→ EXERCISE DESCRIPTION
Leave out the pictures and retype only the lines from the opening line to the line that holds "from math import", both ends included.

→ DATASET EXCERPT
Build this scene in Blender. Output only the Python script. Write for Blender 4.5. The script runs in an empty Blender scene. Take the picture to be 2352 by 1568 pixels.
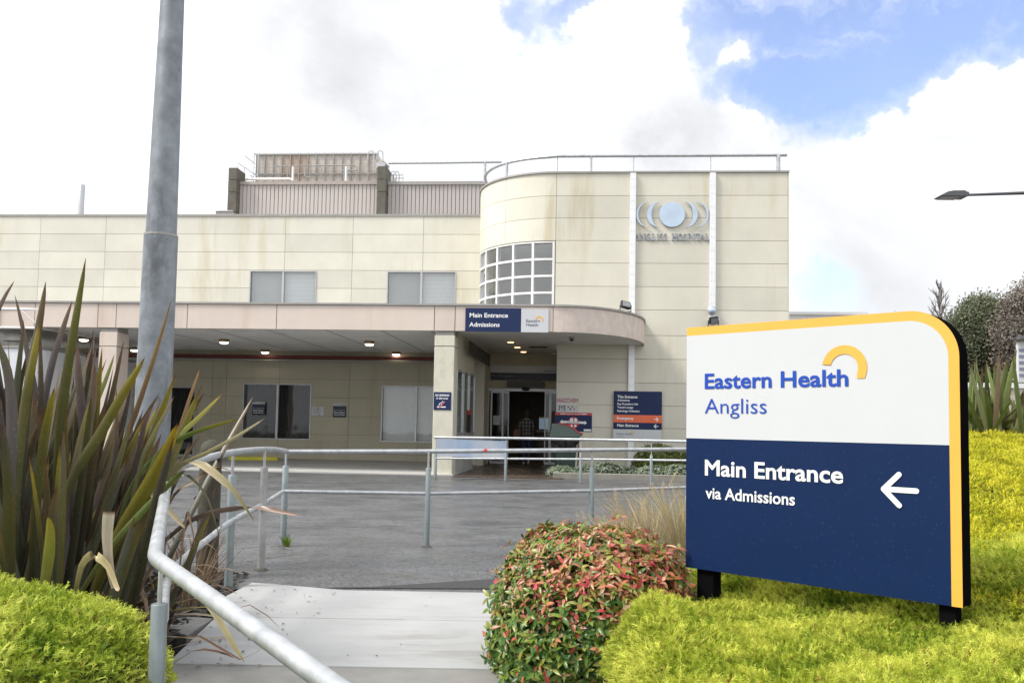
import bpy, math, random
import numpy as np
from mathutils import Vector, Matrix
from math import radians, sin, cos, pi, sqrt, atan2

# ------------------------------------------------------------------ camera, sky, sun, exposure
SC = bpy.context.scene
COL = SC.collection
F = 2000.0                       # focal length for a 2352 wide frame
PITCH, ROLL, SHIFT = radians(3.53), radians(1.0), 68.0
EYE = Vector((0.0, 0.0, 1.25))
cam_d = bpy.data.cameras.new('camera'); cam = bpy.data.objects.new('camera', cam_d); COL.objects.link(cam)
cam_d.sensor_width = 36.0; cam_d.sensor_fit = 'HORIZONTAL'; cam_d.lens = 36.0 * F / 2352.0
cam_d.shift_y = SHIFT / 2352.0; cam_d.clip_start = 0.05; cam_d.clip_end = 3000
CROT = Matrix.Rotation(pi / 2 + PITCH, 3, 'X') @ Matrix.Rotation(ROLL, 3, 'Z')
cam.matrix_world = Matrix.Translation(EYE) @ CROT.to_4x4()
SC.camera = cam
SC.view_settings.view_transform = 'Standard'; SC.view_settings.look = 'None'
SC.view_settings.exposure = 1.0; SC.view_settings.gamma = 1.0
SC.view_settings.use_curve_mapping = False
SC.cycles.max_bounces = 8; SC.cycles.transparent_max_bounces = 16
SC.cycles.caustics_reflective = False; SC.cycles.caustics_refractive = False

def ray(px, py):
    return CROT @ Vector(((px - 1176) / F, (784 + SHIFT - py) / F, -1.0))
def at(px, py, d):               # point at depth d along +Y
    r = ray(px, py); return EYE + r * (d / r.y)
def atz(px, py, z=0.0):          # point on a level plane
    r = ray(px, py); return EYE + r * ((z - EYE.z) / r.z)
TH = radians(4.2)                # the building's front is turned a little
UX = Vector((cos(TH), -sin(TH), 0)); WI = Vector((sin(TH), cos(TH), 0))
def BW(u, w, z): return UX * u + WI * w + Vector((0, 0, z))
def bp(px, py, w):
    r = ray(px, py); t = w / r.dot(WI); p = EYE + r * t
    return p.dot(UX), p.z
def bu(px, py, w): return bp(px, py, w)[0]
def bz(px, py, w): return bp(px, py, w)[1]

SUN_EL, SUN_DIR = radians(50), Vector((-0.955, -0.297, 0))
world = bpy.data.worlds.new('World'); SC.world = world; world.use_nodes = True
wn, wl = world.node_tree.nodes, world.node_tree.links
wn.clear()
class NT:                        # tiny node helper
    def __init__(s, tree): s.n, s.l = tree.nodes, tree.links
    def new(s, t, **kw):
        n = s.n.new(t)
        for k, v in kw.items(): setattr(n, k, v)
        return n
    def setin(s, node, i, v):
        if hasattr(v, 'is_linked') or isinstance(v, bpy.types.NodeSocket): s.l.new(v, node.inputs[i])
        elif v is not None: node.inputs[i].default_value = v
    def math(s, op, a, b=None, c=None, clamp=False):
        n = s.new('ShaderNodeMath', operation=op, use_clamp=clamp)
        s.setin(n, 0, a); s.setin(n, 1, b); s.setin(n, 2, c); return n.outputs[0]
    def vmath(s, op, a, b=None, scale=None, out=0):
        n = s.new('ShaderNodeVectorMath', operation=op)
        s.setin(n, 0, a); s.setin(n, 1, b)
        if scale is not None: s.setin(n, 3, scale)
        return n.outputs[out]
    def noise(s, vec, scale, detail=4, rough=.55, dist=0.0, out=0):
        n = s.new('ShaderNodeTexNoise'); s.setin(n, 'Vector', vec)
        n.inputs['Scale'].default_value = scale; n.inputs['Detail'].default_value = detail
        n.inputs['Roughness'].default_value = rough; n.inputs['Distortion'].default_value = dist
        return n.outputs[out]
    def remap(s, v, a, b, c=0.0, d=1.0, smooth=False):
        n = s.new('ShaderNodeMapRange', interpolation_type='SMOOTHSTEP' if smooth else 'LINEAR')
        s.setin(n, 0, v)
        for i, q in enumerate((a, b, c, d)): n.inputs[i + 1].default_value = q
        return n.outputs[0]
    def mix(s, fac, a, b, blend='MIX'):
        n = s.new('ShaderNodeMix', data_type='RGBA', blend_type=blend)
        s.setin(n, 0, fac); s.setin(n, 6, a); s.setin(n, 7, b); return n.outputs[2]
W = NT(world.node_tree)
geo = W.new('ShaderNodeTexCoord').outputs['Generated']
dirn = W.vmath('NORMALIZE', geo)
n1 = W.noise(dirn, 5.0, 6, .6, out=1); n2 = W.noise(dirn, 22.0, 4, .6, out=1)
o1 = W.vmath('SCALE', W.vmath('SUBTRACT', n1, (.5, .5, .5)), scale=.22)
o2 = W.vmath('SCALE', W.vmath('SUBTRACT', n2, (.5, .5, .5)), scale=.05)
dw = W.vmath('NORMALIZE', W.vmath('ADD', dirn, W.vmath('ADD', o1, o2)))
def blob(px, py, rad_px, weight):
    c = ray(px, py).normalized(); a = rad_px / F
    dt = W.vmath('DOT_PRODUCT', dw, tuple(c), out=1)
    e = W.math('EXPONENT', W.math('MULTIPLY', W.math('SUBTRACT', dt, 1.0), 2.0 / (a * a)))
    return W.math('MULTIPLY', e, weight)
holes = [(1500, 130, 190, .22), (1330, 60, 130, .25), (2010, 60, 210, 1.0), (2200, 10, 150, .9), (1930, 200, 150, .9), (1800, 265, 85, .75), (2080, 130, 120, .35), (1700, 10, 150, .62), (1640, 160, 90, .4),
         (1250, 5, 70, .55), (1390, 20, 50, .5), (2330, 20, 90, .5), (1640, 290, 50, .3), (1850, 690, 90, .55), (2000, 670, 110, .3),
         (2600, -500, 420, .9), (1600, -700, 350, .7), (400, -1200, 400, .5)]
bumps = [(1560, 90, 80, .55), (1740, 180, 55, .6), (1725, 310, 55, .45), (2300, 190, 140, 1.1), (2090, 350, 140, .8), (1740, 170, 40, .4), (1560, 260, 110, .5), (1960, 160, 40, .5), (1480, 60, 60, .4)]
acc = 0.0
for b in holes: acc = W.math('ADD', blob(*b), acc)
for b in bumps: acc = W.math('SUBTRACT', acc, blob(*b))
fb = W.noise(dirn, 11.0, 7, .62, .3)
acc = W.math('ADD', acc, W.math('MULTIPLY', W.math('SUBTRACT', fb, .5), .75))
blue = W.math('ADD', W.math('MULTIPLY', W.remap(acc, .22, .56, 0, 1, True), .60), W.math('MULTIPLY', W.remap(acc, .30, 1.25, 0, 1, True), .30))
wisp = W.noise(W.vmath('MULTIPLY', dw, (1, 1, 2.2)), 7.0, 6, .58, .25)
blue = W.math('MULTIPLY', blue, W.remap(wisp, .48, .74, 1.0, .5, True))
sky = W.new('ShaderNodeTexSky', sky_type='NISHITA')
sky.sun_disc = False; sky.sun_elevation = SUN_EL; sky.sun_rotation = atan2(SUN_DIR.x, SUN_DIR.y)
sky.altitude = 100; sky.air_density = 1.0; sky.dust_density = .6; sky.ozone_density = 2.0
g1 = W.noise(W.vmath('MULTIPLY', dirn, (1, 1, 1.6)), 3.2, 6, .58, .4)
grey = W.remap(g1, .30, .72, 0, 1)
gb = 0.0
for b in [(930, 130, 260, .20), (640, 330, 240, .12), (1150, 190, 180, .08), (1800, 420, 220, .3), (1560, 330, 120, .35), (700, 60, 150, .3), (2200, 560, 300, .25), (300, 120, 120, -.3)]:
    gb = W.math('ADD', blob(*b), gb)
CL = 7.3                         # cloud luminance before the world strength of 0.1
gfac = W.math('ADD', W.math('MULTIPLY', grey, .43), gb, clamp=True)
cloud = W.mix(gfac, (CL * 1.0, CL * 1.015, CL * 1.04, 1), (CL * .36, CL * .37, CL * .39, 1))
skycol = W.mix(blue, cloud, W.vmath('MULTIPLY', sky.outputs[0], (1.30, 1.22, 1.34)))
bg = W.new('ShaderNodeBackground'); wl.new(skycol, bg.inputs[0]); bg.inputs[1].default_value = 0.1
wl.new(bg.outputs[0], W.new('ShaderNodeOutputWorld').inputs[0])
sun_d = bpy.data.lights.new('sun', 'SUN'); sun = bpy.data.objects.new('sun', sun_d); COL.objects.link(sun)
sun_d.energy = 2.15; sun_d.angle = radians(16); sun_d.color = (1.0, .955, .88)
sdir = Vector((SUN_DIR.x * cos(SUN_EL), SUN_DIR.y * cos(SUN_EL), sin(SUN_EL)))
sun.rotation_euler = sdir.to_track_quat('Z', 'Y').to_euler(); sun.location = sdir * 60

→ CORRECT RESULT
Build this scene in Blender. Output only the Python script. Write for Blender 4.5. The script runs in an empty Blender scene. Take the picture to be 2352 by 1568 pixels.
import bpy, math, random
import numpy as np
from mathutils import Vector, Matrix
from math import radians, sin, cos, pi, sqrt, atan2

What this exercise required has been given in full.